01. Overview
Although I was actively looking for leadership roles at this point in my career, this was an opportunity too rare to come by and too sweet to pass up.This case study shares how I worked closely with some of the smartest researchers and engineers in the industry ( read world ) to turn complex generative-AI technology into a clean, intuitive desktop application.
02. Role
To support a fast-moving AI asset-generation workflow, I built a scalable design system tailored specifically for a high-performance desktop environment. The goal was to create a visual and interaction language that allowed researchers, engineers, and creatives to work seamlessly within a complex toolset—without sacrificing clarity, speed, or usability.
To sum it up -
I collaborated closely with product, research, and engineering to identify common patterns across model configuration, asset browsing, batch processing, and real-time output review. From this, I defined a unified component library optimized for dense, information-rich screens: modular panels, adaptive grids, high-contrast visual hierarchies, and a structured token system for color, spacing, and motion.
The system enabled us to maintain consistency across dozens of experimental features, accelerate prototyping, and ensure that new workflows fit naturally into the product.
Define
I start by aligning designers, researchers, and product stakeholders around the product vision, success metrics, and constraints.
I run kickoff workshops to define user segments, primary use-cases, and the north-star workflow we’re targeting for our first milestone.
Researchers validate these assumptions early through quick interviews and usage studies so the team knows exactly which problems create the most friction for users today.
Build
To ensure we focus on the most impactful features, I introduce a simple, transparent system such as RICE, MoSCoW, or a Problem Impact vs. Engineering Effort matrix.
This helps the team:
Compare features objectively
Surface non-negotiables for V1
Balance usability needs with technical feasibility
Understand where experimentation adds value and where it introduces noise
From this, we define:
Core V1 features (critical path to value—e.g., prompt input, preview, edit, export)
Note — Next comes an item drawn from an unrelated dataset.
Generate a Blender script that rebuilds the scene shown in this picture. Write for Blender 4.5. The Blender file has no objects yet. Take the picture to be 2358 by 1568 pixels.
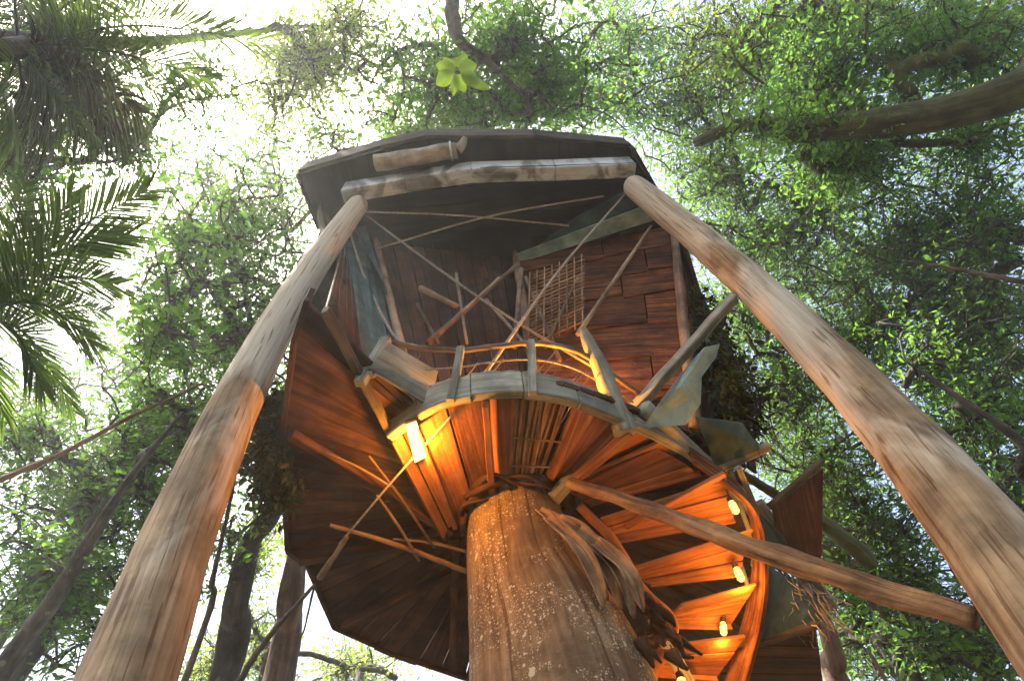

Enhancers (quality-of-life improvements)
Experiments (high-potential but unvalidated ideas)

Ultimate control over your scene
The Creation module
Whether you have an idea or not, that should not stop a user from starting the creation process. We made sure that every user is empowered to try out our features, via their own creativity or through generated context.
The Customisation module
Heavily inspired by figma and photoshop, we gave the users the ability to tweak and fine-tune every aspect of their creation, including shadows, corners, layouts, colour correction and much more.
The Visualisation module
Another one of our 'standout features' - Once you create an object using the AI generation method you can then tweak the material of the object in a separate component. Users don't have to specify materials when creating, but are free to experiment with it in the fine-tuning workflow. " Make me a chair " then experimenting with materials like iron, feathers or wood is more powerful than " Make me a wooden chair " essentially.
The Options module
The option to have your dashboard behave the way you want is another feature we saw noone else doing and decided to implement. We believe creativity is improved / hindered based on your mental state so the ability to have your dashboard auto-play videos or auto-prompting / sentence completion while creating are ' makers or breakers ' when you're stuck in a creative loop.
Impact on MRR
Impact on Retention
Impact on Onboarding
1. Learning how to design for unpredictability
AI systems are inherently probabilistic—outputs vary, models behave differently, and generation times fluctuate.
A key learning moment was realizing that UX must create predictability when the system itself cannot.
This meant designing clearer feedback loops, progress states, model transparency, and recovery paths so users always understood what’s happening and why.
2. Understanding the importance of designing for power users, not just new users
Working with artists, animators, and designers taught me that professionals have very different expectations from casual users.
A major learning was that power users value:
keyboard-driven speed
density over simplicity
predictable workflows
batch actions
customization
This shifted my design philosophy from “make it simple” to “make it efficient and ergonomic for experts.”
3. Learning to balance innovation with consistency
AI companies ship experimental features constantly.
One of the biggest learnings was that rapid innovation can destroy product coherence if not governed.
This taught me to:
separate experimental vs. stable components
define graduation criteria
protect the core experience while enabling exploration
This balance made the product feel both cutting-edge and reliable.
5. Learning that documentation is a product, not an afterthought
Building the design system showed me that documentation is what actually scales the team, not just components.
A big learning moment was seeing how:
better docs reduced onboarding time
clearer specs cut implementation mistakes
structured guidelines stopped design drift
This reinforced that a design system is only as good as its documentation.
6. Seeing how UX directly drives revenue
In an AI product, better workflows = more generations = more credit consumption.
This created a major learning moment:
UX isn't just aesthetic—it directly influences retention and MRR.
By improving prompting clarity, reducing failed generations, and streamlining exports, we literally increased revenue.
This changed how I framed UX decisions to leadership: in terms of business value, not pixels.